Utilize an air flow velocity of 0.15 m/s to attain the required drying temperature and optimal efficiency. The leaves will dry properly and in the appropriate period this way as shown in Figure 4.

3.2. Performance Analsysis of Left and Right Sections of the Dryer

In this section, the left and right portion of the solar cabinet dryer were investigated by analyzing the effect on average drying air temperature as a function of time and spatial coordinates as shown in Figure 5. The results showed that, the left side heated slowly with respect to time, but at the end, the left side dryer reached a higher temperature compared to the right side of the dryer.

This result showed placement of the stem on the side which is more heated (left side), and placement of leaves on the right side of dryer. This, way both products will be dried appropriately and properly.

4. Conclusions

A new design of mixed mode solar dryer was proposed for the drying of tobacco leaves and stems simultaneously. Moreover, a detailed parametric performance analysis of the proposed solar dryer was presented using numerical simulations. The main findings from the current study can be summarized as follows:

• By increasing the air flow velocity at the entry point of the dryer, the temperature and pressure also increases with the time. If we need to achieve the required drying temperature and best efficiency, we have to use air flow velocity of 0.15 m/s. This way, the tobacco stem and leaves will dry properly and in the required time.
• The left side of the cabinet dryer heated slowly with respect to time, but, at the end, the left side dryer reached a higher temperature compared to right side of the dryer.

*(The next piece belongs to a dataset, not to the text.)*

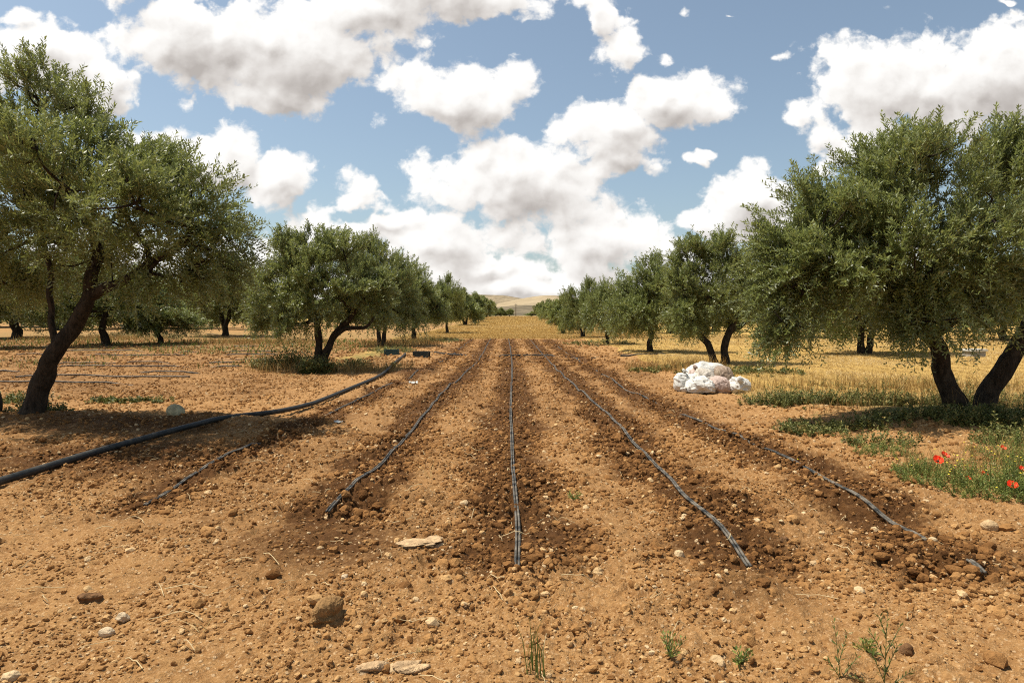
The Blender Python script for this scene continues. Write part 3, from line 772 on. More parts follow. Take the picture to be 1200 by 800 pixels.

This result shows that we can place the stem on the side which is more heated (left side) and place the leaves on the right side of dryer.
• Overall results indicated that the proposed design configuration was able to maintain required uniform temperature distribution in separate sections of the single cabinet dryer and, thus, offers promising results to keep the standard quality of the dried tobacco leaves and stems.